Noted lesbians Billie Jean King and Martina Navratilova insist that they’d boycott the Australian Open if required to perform in the Margaret Court Arena.  When anti-gay preacher Court compared gays to Hitler and communism, then submitted that same-sex marriage would bring an end to Christmas and Easter in the Land of Oz, she lost considerable, if not all, cred as a voice of reason and her verbal attack on the LGBT community was repugnant for its rancor. While it’s easy for the long-retired tennis greats to say they’d boycott the AO because of Court’s hurtful words, neither King nor Navratilova has ever been a shrinking Violet, so I believe them when they say they’d skip the event. I just wish some of today’s players would do it.

By most accounts, former fancy skater Tonya Harding remains every ounce the charmless thug who spent the past 24 years as the queen of denial re her role in the mindless and chilling plot to assault fellow skater Nancy Kerrigan.

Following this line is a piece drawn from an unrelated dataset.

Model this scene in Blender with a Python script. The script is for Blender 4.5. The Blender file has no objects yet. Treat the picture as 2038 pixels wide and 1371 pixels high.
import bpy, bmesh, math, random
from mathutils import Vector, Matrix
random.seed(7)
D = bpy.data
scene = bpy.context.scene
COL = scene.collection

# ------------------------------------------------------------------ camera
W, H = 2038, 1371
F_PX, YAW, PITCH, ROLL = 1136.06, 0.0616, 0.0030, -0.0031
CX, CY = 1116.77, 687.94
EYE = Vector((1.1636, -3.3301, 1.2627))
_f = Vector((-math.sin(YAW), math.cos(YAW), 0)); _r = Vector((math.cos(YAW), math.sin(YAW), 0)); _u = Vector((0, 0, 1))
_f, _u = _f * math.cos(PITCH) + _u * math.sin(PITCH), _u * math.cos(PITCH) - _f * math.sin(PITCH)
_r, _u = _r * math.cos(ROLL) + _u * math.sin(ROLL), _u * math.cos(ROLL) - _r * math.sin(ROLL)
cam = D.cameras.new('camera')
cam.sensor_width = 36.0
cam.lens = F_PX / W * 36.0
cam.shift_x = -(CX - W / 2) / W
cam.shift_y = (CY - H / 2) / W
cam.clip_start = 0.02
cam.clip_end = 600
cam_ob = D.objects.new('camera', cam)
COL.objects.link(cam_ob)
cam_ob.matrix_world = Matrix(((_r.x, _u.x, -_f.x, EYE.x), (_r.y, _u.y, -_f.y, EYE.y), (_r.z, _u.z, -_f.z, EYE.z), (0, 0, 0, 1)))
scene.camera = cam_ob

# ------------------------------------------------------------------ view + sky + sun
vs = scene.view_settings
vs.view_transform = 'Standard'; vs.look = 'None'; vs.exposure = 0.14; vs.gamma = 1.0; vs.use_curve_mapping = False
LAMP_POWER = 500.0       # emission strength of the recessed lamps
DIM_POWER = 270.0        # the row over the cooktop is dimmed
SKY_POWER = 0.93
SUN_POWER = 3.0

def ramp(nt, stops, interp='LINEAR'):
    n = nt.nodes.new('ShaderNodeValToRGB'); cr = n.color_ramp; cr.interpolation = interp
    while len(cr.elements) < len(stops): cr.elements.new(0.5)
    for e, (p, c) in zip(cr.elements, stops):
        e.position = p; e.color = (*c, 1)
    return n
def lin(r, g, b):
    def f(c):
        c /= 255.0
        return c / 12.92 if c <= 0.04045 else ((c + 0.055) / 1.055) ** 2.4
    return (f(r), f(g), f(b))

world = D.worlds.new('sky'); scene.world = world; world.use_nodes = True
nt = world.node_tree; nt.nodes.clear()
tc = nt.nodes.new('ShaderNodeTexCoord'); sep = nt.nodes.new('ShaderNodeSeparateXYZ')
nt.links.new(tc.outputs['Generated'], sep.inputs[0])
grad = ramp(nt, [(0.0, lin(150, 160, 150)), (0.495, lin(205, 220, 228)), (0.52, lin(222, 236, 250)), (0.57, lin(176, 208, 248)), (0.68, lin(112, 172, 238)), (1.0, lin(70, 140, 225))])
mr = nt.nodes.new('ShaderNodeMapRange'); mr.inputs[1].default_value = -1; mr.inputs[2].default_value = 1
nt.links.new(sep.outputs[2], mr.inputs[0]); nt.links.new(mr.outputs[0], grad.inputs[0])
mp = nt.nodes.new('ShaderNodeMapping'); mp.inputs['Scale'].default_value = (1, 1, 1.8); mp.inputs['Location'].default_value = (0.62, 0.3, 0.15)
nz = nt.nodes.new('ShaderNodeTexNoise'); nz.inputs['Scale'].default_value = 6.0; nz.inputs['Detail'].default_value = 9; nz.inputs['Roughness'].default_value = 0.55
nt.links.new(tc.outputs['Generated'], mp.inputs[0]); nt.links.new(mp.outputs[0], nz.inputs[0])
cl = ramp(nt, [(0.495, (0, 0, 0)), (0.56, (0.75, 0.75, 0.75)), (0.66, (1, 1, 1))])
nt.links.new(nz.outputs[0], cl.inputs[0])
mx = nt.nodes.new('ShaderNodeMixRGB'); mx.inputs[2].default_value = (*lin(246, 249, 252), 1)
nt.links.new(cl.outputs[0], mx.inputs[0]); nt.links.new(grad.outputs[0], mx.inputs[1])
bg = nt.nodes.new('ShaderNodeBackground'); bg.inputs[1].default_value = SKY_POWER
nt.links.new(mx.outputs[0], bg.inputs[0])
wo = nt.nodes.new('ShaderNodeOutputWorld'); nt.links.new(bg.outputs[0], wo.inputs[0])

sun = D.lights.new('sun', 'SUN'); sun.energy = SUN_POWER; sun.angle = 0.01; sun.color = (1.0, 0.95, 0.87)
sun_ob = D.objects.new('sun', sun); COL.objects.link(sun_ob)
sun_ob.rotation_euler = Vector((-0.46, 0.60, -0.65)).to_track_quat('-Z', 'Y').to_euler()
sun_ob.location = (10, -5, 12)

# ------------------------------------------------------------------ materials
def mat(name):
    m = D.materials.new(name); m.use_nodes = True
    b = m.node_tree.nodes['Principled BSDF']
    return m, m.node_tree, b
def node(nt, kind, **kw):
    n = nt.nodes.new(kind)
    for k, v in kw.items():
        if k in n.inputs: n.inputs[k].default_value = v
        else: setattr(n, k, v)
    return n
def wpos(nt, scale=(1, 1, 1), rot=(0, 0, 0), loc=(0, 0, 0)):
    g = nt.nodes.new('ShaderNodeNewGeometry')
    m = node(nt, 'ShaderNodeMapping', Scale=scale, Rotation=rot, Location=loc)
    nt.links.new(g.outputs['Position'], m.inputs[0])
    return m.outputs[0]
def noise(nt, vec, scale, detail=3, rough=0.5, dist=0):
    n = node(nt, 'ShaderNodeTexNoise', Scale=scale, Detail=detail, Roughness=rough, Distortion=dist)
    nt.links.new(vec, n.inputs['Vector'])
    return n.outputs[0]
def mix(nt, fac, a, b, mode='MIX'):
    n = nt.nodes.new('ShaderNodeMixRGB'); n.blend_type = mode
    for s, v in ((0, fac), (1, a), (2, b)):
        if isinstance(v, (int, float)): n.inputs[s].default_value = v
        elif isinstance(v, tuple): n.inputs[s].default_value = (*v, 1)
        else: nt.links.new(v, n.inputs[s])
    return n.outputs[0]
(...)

So you’ll have to excuse me if I’m in no hurry to watch the movie I, Tonya, which apparently portrays Harding as a victim of life. Hey, I feel bad for anyone who’s been physically abused. Especially kids. It’s horrible and I can relate. I felt the sting of my dad’s belt buckle on my backside and the back of his hand to my head more than once. And he once put the boots put to me (literally) so hard that I piddled in my pants. But it never occurred to me to take a club to his or anyone else’s kneecaps. So let there be no pity party for Harding.